Formally, the finance of state expenditure by the issue of
currency may be borrowing, but in practice, given the non
redeemable nature of the currency, it is a tax on holders
of existing money balances.

Duncan wrote in [1980]:
First of all, in an accounting sense. But the state also has to redeem
the money when it is offered in payment of someone's tax liability. I
think we need to be careful in distinguishing "redemption" in the sense
of accepting the currency to extinguish a debt, and "convertibility" in
the sense of guaranteeing the exchange of the currency for some other
asset (say, gold, or foreign exchange) at a fixed rate.


I disagree with Duncan because the tax payment in cash by the public is
not the redemption of a state debt but just another tax. If the state debt

is to be redeemed, the state has to give over some products in exchange
for the debt slip (the previously issued money). When we pay a tax in
cash, the state then purchases products from us with the money we paid
as the tax. We pay the tax twice. First, when the state issue the money
(we paid the tax in kind), Second, we pay another tax in money (then the
state collect the tax in kind or in labor with the money).

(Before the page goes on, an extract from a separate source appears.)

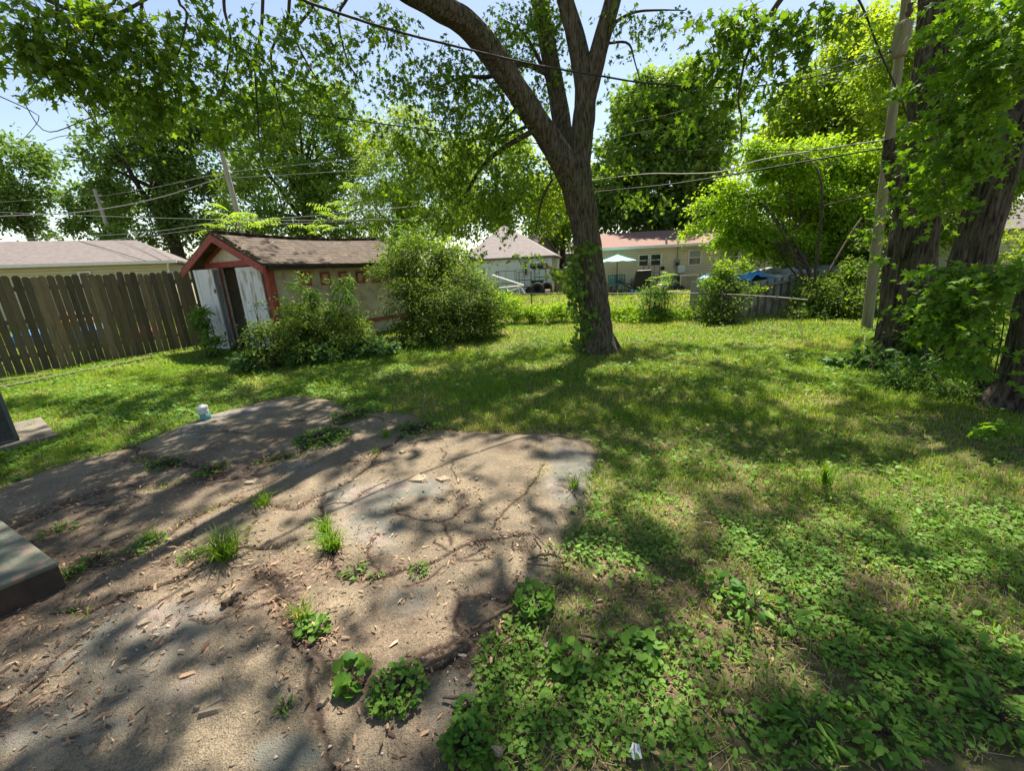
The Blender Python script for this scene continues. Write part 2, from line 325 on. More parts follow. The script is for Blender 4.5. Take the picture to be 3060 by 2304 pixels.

In conclusion, therefore, the tax payment in cash is no redemption. We of

course have to distinguish between "convertibility" and "redemption". But

they can differ only in the sense that one entails interests while the
does not. In this sense, Paul was also not so correct. The state money is
no debt slip, and the redemption is not imaginable. The state BOND or the
treasury bills are the proper debt slip. The redemption is made when the
treasury bills are exchanged for the paper money.

In short, both Paul and Duncan were not correct.